At a House Financial Services hearing yesterday, lawmakers from both parties worried that the proposal would give regulators and the executive branch unprecedented power.

"I'm not a man that fears this administration or you," Rep. Paul Kanjorski, D-Pa., told Treasury Secretary Timothy Geithner. "But I do fear the accumulation of power exercised by someone in the future that can be extraordinary."

WALL STREET CRISIS

Rep. Brad Sherman, D-Calif., called the bill "TARP on steroids," referring to the government's $700 billion Wall Street rescue fund.

"You've got permanent, unlimited bailout authority," he told Geithner.

Geithner disagreed.

"The only authority we would have would be to manage their failure," he told the committee.

The debate comes as Congress works on legislation to respond to the crisis that clobbered Wall Street last year and fed the recession.

The legislation would let federal regulators identify and monitor big financial firms and step in to wind them down before they collapse. If the government must use taxpayer money to dissolve a company, Treasury would recoup those costs by imposing a fee on firms with assets of at least $10 billion.

PAYMENT DEBATE

When to create such a fund has become a significant point of contention.

The administration and committee chair Rep. Barney Frank, D-Mass., who wrote the proposal in coordination with Treasury, recommended that any taxpayer infusion be recovered after the fact from large institutions.

But Sheila Bair, head of the Federal Deposit Insurance Corp., which would conduct such a wind down, said the industry should pay into an insurancelike fund ahead of time. Rep. Luis Gutierrez, D-Ill., and AFL-CIO president Richard Trumka pressed for a similar structure.

Large financial firms, however, oppose an up-front payment. And Geithner said a prepaid fund would increase the temptation — or "moral hazard" — for companies to take excessive risks with the expectation that the government will step in to protect them.

"We don't want to create that expectation," he said.

A key element of the proposal would assemble a council of regulators to identify large institutions whose businesses and transactions are so intertwined that their collapse would damage the economy.

The legislation envisions keeping the list of those firms secret, though Geithner acknowledged that existing disclosure requirements would make it hard to hide their identities.

The Federal Reserve would have additional powers to oversee those institutions and, if necessary, step in to regulate them.

Regulators were powerless last year when investment bank Lehman Brothers and insurance giant American International Group neared collapse.

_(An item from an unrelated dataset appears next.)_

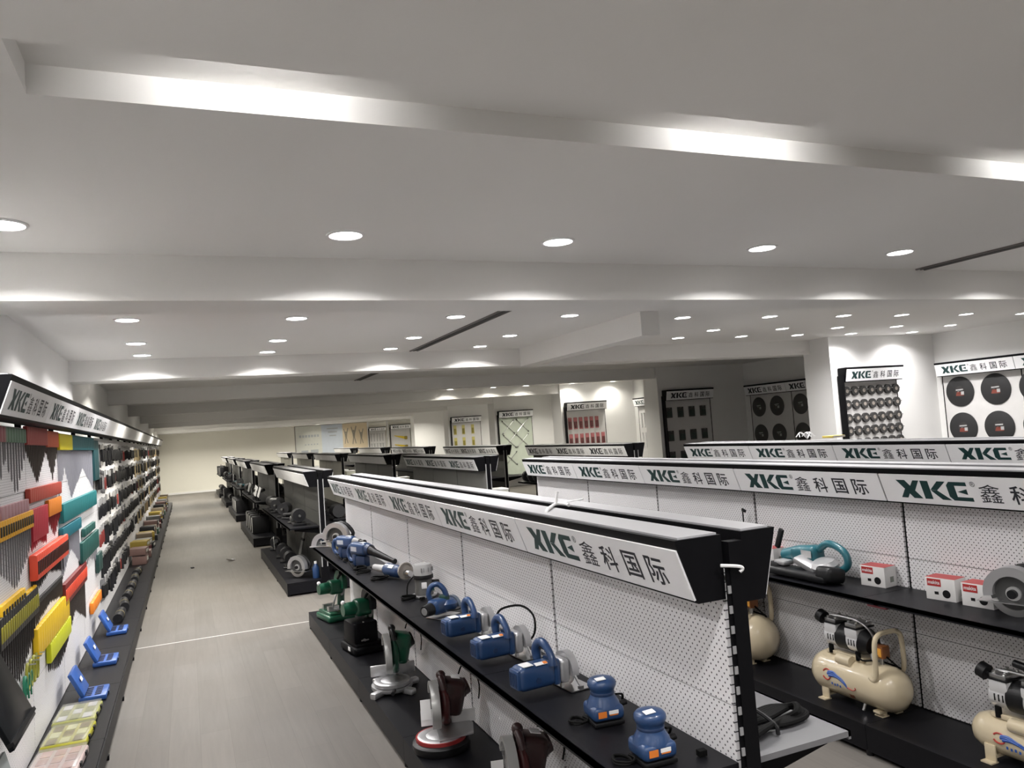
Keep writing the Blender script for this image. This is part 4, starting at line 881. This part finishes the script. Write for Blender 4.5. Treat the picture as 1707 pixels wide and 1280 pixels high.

The government let Leh- man Brothers fail, helping trigger the worst financial crisis in seven decades as nervous investors withdrew funds from money markets and credit lines froze. With AIG, the Bush administration decided to swoop in with a hefty government bailout. Frank and Geithner said the latest plan would prevent the government from having to decide between doing nothing and a costly rescue.

BANK FDIC FUND

"Without the ability for the government to step in, manage the failure of a large firm and contain the risk we are resigned to repeat the experience of last fall," Geithner said.

Bank representatives said they oppose putting the FDIC in charge of dismantling failing nonbank firms. Banks pay the FDIC to insure deposits, and they don't want their premiums to pay for the FDIC's new power.

"If our fund is strong and a major nonbank fails, there will be a strong temptation to unfairly raid the bank FDIC fund to pay for it," said Edward Yingling, president of the American Bankers Association.